Das Bundesinnenministerium weist die Sorgen der Kritiker zurück. Bei der internen Verarbeitung hätten die zuständigen Mitarbeiter jeweils nur auf Teile der Daten Zugriff, beteuert ein Sprecher. Ähnlich äußert sich das Statistische Bundesamt: Kein Befragter müsse Nachteile befürchten, wenn er zum Beispiel nicht korrekt an seinem Wohnort gemeldet sei, sagt Präsident Roderich Egeler auf einer Pressekonferenz in Berlin. Die Daten würden nicht an Finanz-, Sozial-, Einwohnermeldeämter oder Sicherheitsbehörden gegeben. Namen, Geburtsdaten und Geburtsorte seien nur Hilfsmerkmale für die Auswertung und würden nach spätestens vier Jahren gelöscht, versichert Egeler.

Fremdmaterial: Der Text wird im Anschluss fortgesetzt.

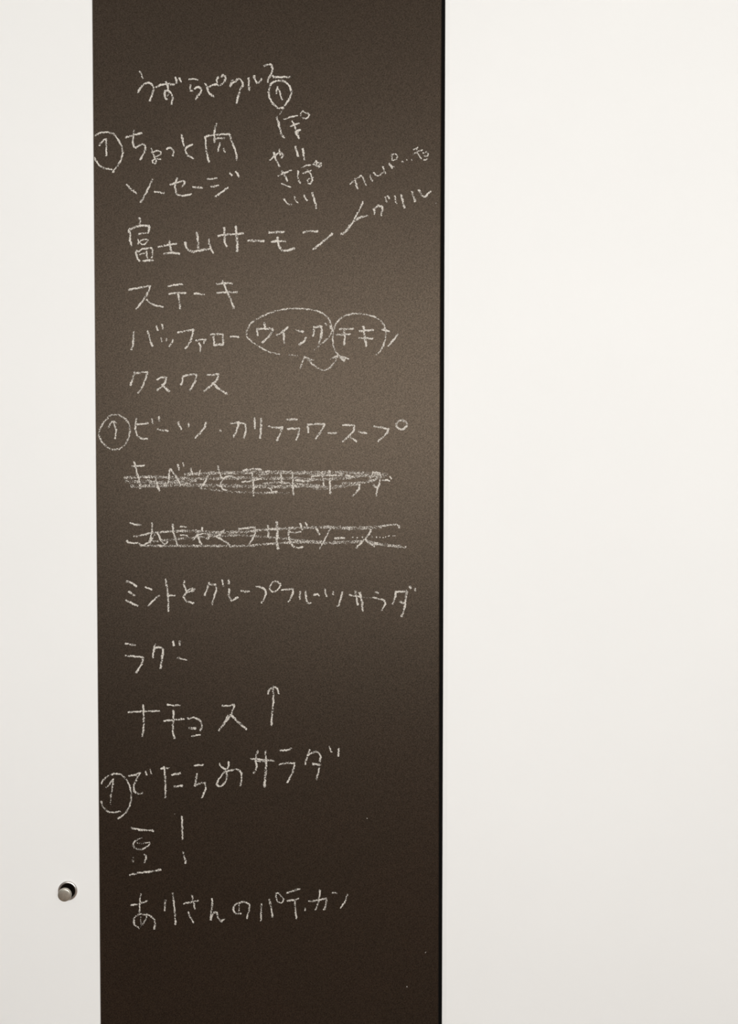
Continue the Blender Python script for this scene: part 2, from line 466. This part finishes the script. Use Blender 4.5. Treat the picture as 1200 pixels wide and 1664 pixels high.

Darüber hinaus kritisieren Gegner, dass in der Erfassung auch Fragen zum Migrationshintergrund, zur Religionszugehörigkeit und zum persönlichen Glauben gestellt werden. Die Initiatoren verteidigten sich damit, dass diese Daten unentbehrliche Grundlage für viele politische und wirtschaftliche Entscheidungen darstellen würden. Sie erhofften sich zudem wichtige Erkenntnisse zur Gestaltung der Integrationspolitik. Die Angabe der Bürger zu Fragen der Glaubenszugehörigkeit ist freiwillig.

Anders bei den restlichen Daten, hier besteht Auskunftspflicht. Wer den Fragebogen in den kommenden zwei Wochen nicht zurückschickt, muss mit einem Zwangsgeld rechnen, erklärt die Sprecherin des Statistischen Bundesamts in Wiesbaden. Die Höhe liegt - abhängig vom jeweiligen Bundesland - bei 200 Euro aufwärts. Wer nun glaubt, mit der Bezahlung habe sich auch die Auskunftspflicht erledigt, irrt: Betroffene müssen ihre Daten trotzdem preisgeben. Wer sich weiter weigert, dem droht ein Bußgeldverfahren vor Gericht.